山形屋の建物そのものが、相馬の街に残る貴重な文化財でもある。歴史をひもとけば、天明の飢饉の後の旧相馬中村藩を復興させた偉人に二宮尊徳がおり、その教え(二宮仕法)を守った領民に、藩は「御仕法造り」という簡素な木造住宅を褒美に与えたという。「この店も仕法造りなんです」と渡辺さん。細い柱など部材を節約しながら質実な家屋を建てたという御仕法造りは、市指定有形文化財になっていた古い農家(旧佐藤家)が「最後の一軒」と言われたが、すでに姿を消している。 

東日本大震災の後も相次ぐ地震に耐える工場。天上の配管も修理を重ねてきた 

山形屋は現役そのものであり、「2階も住まいとして使っています」と渡辺さん。

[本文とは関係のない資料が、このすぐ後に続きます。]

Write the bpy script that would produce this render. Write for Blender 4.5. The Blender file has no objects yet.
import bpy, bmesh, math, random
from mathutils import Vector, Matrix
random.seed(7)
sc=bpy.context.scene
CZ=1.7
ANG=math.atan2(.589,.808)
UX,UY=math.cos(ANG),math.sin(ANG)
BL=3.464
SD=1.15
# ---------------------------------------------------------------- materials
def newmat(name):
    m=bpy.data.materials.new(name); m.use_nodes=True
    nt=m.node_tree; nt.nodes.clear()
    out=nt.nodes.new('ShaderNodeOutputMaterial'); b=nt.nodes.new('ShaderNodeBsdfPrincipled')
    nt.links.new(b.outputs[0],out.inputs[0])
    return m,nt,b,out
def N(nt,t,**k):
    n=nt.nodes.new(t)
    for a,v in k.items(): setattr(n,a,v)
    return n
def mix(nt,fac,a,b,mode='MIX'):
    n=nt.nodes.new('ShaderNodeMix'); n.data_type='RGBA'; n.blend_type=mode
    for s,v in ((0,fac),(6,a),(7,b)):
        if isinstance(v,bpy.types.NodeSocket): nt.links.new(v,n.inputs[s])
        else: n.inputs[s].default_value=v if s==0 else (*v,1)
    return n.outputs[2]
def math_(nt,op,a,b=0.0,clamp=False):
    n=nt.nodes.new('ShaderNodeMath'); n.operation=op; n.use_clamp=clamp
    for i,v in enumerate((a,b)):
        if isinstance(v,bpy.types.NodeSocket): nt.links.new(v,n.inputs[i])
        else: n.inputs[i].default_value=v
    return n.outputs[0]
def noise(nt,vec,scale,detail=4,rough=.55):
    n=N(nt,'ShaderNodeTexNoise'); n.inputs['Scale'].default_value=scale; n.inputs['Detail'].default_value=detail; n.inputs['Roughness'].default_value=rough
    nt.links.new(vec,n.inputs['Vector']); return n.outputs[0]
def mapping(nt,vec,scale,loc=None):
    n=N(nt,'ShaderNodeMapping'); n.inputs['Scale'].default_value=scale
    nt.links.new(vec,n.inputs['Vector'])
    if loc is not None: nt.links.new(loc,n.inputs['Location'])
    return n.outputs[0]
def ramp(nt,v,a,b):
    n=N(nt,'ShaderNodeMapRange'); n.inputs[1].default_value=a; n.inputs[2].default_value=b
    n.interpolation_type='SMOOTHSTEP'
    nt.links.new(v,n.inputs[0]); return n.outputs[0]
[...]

その一室には、戦後、日本国憲法の私案「憲法草案要項」(1945年12月発表) をまとめた鈴木安蔵(旧相馬郡小高町生まれ)が旧制相馬中学時代に下宿していた、と教えてもらった。そんな歴史の由緒もある店なのだ。 

この近隣はかつて、古い武家屋敷や商家が連なる城下町の面影を残していた。しかし、前述の度重なる地震災害で解体、撤去が相次ぎ、山形屋の西隣に並んでいた藩制時代からの生糸問屋「鈴木軍平商店」も昨年、解体された。「ご主人は建て直しをするつもりでいたが、最近の原材料費高騰のあおりで、建築資材が1.5倍にも上がり、再起を諦めたそうだ。あと3年で築100年になると残念がっておられた」 

「私も、城下町の歴史を受け継ぐ建物と生業をいつまでも残したい。次の大きな地震がいつ来るかは分からないが、何とかがんばるしかない」と渡辺さんは話す。  

原点の米麹と「希望」の家族と 

しかし、渡辺さんは孤独な闘いをしているのではない。双子の娘ゆきのさん、絢華(あやか)さんが山形屋の暖簾の下で働いている。2人は東京で大学を卒業し、就職した後、16年の春にそろって帰郷した。古里の震災、原発事故を遠くで知り、心配を募らせながら、渡辺さんの奮闘と栄冠のニュースに感動。「何かできることを一緒にしたい、後悔をしたくない。父を手伝えたら」と語り合ったという。共に「発酵マイスター」(日本発酵文化協会)の資格を取得し、新商品開発の考案やウェブの発信、日々の店の応対などに忙しい。「360ミリリットルボトル、100ミリリットルの小瓶入りの醤油も、娘たちの提案で売り出しました」。渡辺さんには「希望」の家族だ。 

「私が醤油造りで毎年挑戦をできるのも、山形屋160年の歴史の『原点』である米麹があるから。『生揚げ』を県内の醸造元が共同生産している今も、うちでは1年1年新しい米麹づくりを続けています。創業当時からは、はるかに発酵の知見と技術は進化し、その研究成果を生かしながら、うちの米麹で伝統食品づくりを守る業者さん、自家製の漬物や麹味噌を造る地元のお客さん、なじみの甘酒ファンにも応える味を届けさせてもらっている。それが店の『命』なんです」。渡辺さんはこう語った。 

「店の原点」という米麹。1年1年、店主自らが研究、吟味し造り続ける

取材が終わり、筆者も名物の甘酒を土産に買った。大震災の被災地となって、もうすぐ丸13年を迎える郷里相馬の現状と同様、まだまだ続く冬の寒さを思い、山形屋の米麹の温もりと甘さ、強さに心救われる気がして。